Shares in most property industry companies fell yesterday as stock markets continued to tumble, amid growing investor concern about the the ongoing crisis in Ukraine.

Shares in LSL, The Property Franchise Group, and Belvoir dropped by more than 6% yesterday, while Purplebricks and Savills were also among a number of property firms to see notable declines on Monday.

Purplebricks, in particular, is enduring a torrid time, with its share price hitting its lowest-ever level of just 14p yesterday, before recovering slightly to end the day down 4.5% at 14.14p.

Shares in the online estate agent have plummeted since its all-time high in 2017 of 525p, with recent regulatory failings, contributing to that decline.

Purplebricks, who are currently facing a class action lawsuit from over 100 former agents who believe they were entitled to the benefits given to permanent employees, despite being classed as self-employed, was recently forced to delay the publication of its first half results to provide for any potential future claims which could arise under the Housing Act in relation to this regulatory process issue.

The move followed speculation that the online estate agency could potentially face a bill of up to £30m after it allegedly put thousands of landlords at risk of being because it failed to follow basic tenancy law.

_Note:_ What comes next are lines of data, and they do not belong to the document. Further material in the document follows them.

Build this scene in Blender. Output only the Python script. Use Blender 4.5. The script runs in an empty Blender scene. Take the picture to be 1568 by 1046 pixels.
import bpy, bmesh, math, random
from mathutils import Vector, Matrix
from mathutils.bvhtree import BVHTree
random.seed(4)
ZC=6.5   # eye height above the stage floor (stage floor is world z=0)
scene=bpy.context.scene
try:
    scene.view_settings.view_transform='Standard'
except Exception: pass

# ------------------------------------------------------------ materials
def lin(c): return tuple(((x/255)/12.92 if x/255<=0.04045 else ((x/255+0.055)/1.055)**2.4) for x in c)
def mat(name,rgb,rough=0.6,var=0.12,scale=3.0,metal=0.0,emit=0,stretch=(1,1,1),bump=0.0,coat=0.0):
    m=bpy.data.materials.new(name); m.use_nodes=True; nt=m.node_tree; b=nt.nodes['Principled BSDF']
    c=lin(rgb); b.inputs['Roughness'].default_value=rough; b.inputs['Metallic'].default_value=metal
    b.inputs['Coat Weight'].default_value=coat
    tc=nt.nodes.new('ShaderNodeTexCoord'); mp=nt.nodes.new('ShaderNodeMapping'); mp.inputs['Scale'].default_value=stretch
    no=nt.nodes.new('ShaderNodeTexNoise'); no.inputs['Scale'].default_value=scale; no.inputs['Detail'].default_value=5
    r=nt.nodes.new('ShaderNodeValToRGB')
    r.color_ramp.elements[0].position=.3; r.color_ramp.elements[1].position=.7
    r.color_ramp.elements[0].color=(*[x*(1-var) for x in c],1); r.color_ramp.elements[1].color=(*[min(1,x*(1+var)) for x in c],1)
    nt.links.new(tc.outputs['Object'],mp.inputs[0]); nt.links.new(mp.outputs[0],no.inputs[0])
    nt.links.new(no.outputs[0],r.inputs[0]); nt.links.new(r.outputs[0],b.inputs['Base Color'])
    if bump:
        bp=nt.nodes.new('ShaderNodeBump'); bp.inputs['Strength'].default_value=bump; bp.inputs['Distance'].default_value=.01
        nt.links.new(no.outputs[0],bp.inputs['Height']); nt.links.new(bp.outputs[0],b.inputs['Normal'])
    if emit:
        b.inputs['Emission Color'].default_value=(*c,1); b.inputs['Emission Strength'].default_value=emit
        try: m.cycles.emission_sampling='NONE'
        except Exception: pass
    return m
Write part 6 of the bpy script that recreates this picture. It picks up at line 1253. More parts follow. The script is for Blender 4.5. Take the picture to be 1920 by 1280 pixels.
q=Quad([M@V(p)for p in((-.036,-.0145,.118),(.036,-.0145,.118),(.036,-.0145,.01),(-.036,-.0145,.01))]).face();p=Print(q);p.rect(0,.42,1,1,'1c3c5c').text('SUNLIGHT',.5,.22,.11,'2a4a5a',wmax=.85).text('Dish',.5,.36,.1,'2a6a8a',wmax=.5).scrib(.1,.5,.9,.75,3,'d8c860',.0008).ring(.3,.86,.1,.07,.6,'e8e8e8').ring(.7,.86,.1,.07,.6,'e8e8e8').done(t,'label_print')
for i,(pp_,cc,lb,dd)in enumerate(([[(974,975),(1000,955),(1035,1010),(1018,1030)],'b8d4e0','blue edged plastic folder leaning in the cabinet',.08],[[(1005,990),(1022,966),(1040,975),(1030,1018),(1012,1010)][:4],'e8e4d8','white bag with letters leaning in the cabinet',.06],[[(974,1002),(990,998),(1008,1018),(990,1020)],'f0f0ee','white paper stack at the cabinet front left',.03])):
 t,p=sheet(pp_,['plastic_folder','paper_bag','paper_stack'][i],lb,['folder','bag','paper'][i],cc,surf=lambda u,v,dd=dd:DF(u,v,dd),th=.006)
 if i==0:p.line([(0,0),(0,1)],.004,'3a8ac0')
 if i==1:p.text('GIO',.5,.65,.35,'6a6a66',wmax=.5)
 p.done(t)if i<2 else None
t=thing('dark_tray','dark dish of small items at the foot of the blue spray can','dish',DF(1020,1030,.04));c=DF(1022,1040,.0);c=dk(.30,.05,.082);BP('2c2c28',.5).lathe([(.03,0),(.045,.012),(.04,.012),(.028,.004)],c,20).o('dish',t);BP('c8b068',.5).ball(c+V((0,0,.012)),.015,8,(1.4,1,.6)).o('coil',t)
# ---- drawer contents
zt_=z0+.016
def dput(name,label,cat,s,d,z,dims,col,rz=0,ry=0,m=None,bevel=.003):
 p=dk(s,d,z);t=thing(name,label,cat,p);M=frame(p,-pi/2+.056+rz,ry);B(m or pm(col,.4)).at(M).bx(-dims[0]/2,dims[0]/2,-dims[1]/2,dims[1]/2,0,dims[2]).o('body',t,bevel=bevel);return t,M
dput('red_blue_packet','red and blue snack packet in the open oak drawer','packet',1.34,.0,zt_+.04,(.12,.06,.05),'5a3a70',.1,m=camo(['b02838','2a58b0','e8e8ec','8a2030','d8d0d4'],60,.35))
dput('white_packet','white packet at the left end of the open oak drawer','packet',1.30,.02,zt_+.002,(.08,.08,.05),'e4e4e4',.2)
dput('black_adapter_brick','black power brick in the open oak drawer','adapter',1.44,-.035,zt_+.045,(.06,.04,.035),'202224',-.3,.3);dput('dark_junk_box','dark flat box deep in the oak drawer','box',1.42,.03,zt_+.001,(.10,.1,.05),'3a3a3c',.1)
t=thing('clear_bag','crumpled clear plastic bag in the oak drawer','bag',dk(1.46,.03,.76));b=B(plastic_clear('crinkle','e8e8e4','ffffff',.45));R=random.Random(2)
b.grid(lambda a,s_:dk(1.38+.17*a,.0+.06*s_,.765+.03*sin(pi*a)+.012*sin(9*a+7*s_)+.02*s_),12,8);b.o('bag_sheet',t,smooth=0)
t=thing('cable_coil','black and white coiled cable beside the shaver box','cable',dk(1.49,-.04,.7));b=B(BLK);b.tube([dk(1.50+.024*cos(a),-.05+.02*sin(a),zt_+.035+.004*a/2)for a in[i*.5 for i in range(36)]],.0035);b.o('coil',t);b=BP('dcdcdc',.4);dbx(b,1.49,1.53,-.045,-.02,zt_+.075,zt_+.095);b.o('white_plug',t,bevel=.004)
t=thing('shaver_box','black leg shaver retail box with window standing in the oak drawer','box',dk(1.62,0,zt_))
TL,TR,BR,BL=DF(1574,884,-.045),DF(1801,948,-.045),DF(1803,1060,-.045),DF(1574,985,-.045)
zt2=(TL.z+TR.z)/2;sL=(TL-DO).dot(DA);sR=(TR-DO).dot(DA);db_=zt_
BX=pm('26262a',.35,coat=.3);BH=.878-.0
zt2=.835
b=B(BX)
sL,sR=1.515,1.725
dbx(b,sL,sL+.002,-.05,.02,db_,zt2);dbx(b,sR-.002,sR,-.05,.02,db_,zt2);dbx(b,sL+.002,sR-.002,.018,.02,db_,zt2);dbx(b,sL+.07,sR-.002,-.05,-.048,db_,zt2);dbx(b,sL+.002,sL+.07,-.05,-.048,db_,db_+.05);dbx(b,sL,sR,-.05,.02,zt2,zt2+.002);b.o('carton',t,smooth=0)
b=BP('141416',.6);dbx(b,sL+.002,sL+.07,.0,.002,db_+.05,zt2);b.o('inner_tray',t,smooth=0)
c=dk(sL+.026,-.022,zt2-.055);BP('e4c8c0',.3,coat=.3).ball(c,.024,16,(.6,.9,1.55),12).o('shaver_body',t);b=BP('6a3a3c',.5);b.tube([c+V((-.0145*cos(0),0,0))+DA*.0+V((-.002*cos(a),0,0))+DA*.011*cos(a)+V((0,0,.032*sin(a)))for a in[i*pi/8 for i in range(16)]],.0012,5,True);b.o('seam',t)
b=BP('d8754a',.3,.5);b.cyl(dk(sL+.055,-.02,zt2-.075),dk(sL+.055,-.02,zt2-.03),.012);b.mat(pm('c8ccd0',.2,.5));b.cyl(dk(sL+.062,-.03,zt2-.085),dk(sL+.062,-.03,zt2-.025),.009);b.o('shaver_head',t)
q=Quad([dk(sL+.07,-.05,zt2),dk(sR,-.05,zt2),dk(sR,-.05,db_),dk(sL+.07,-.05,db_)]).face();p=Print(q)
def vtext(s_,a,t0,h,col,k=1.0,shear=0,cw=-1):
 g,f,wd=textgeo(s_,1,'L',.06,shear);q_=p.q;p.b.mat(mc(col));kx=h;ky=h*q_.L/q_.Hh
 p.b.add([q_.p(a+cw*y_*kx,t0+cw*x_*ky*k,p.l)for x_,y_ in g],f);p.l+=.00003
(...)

EYE revealed in November that Purplebricks had failed to properly serve legally required documents to tenants explaining their deposits have been put into a national protection scheme.

Purplebricks, which recently said the six-month period to October 31 had been “challenging”, is currently being investigated by Propertymark for potential tenancy law breaches.

“As a representative body we take any allegations against our members incredibly seriously and we will be investigating the claims of failure to properly register tenancy deposits by Purplebricks,” David Oliver, head of Propertymark Compliance, said.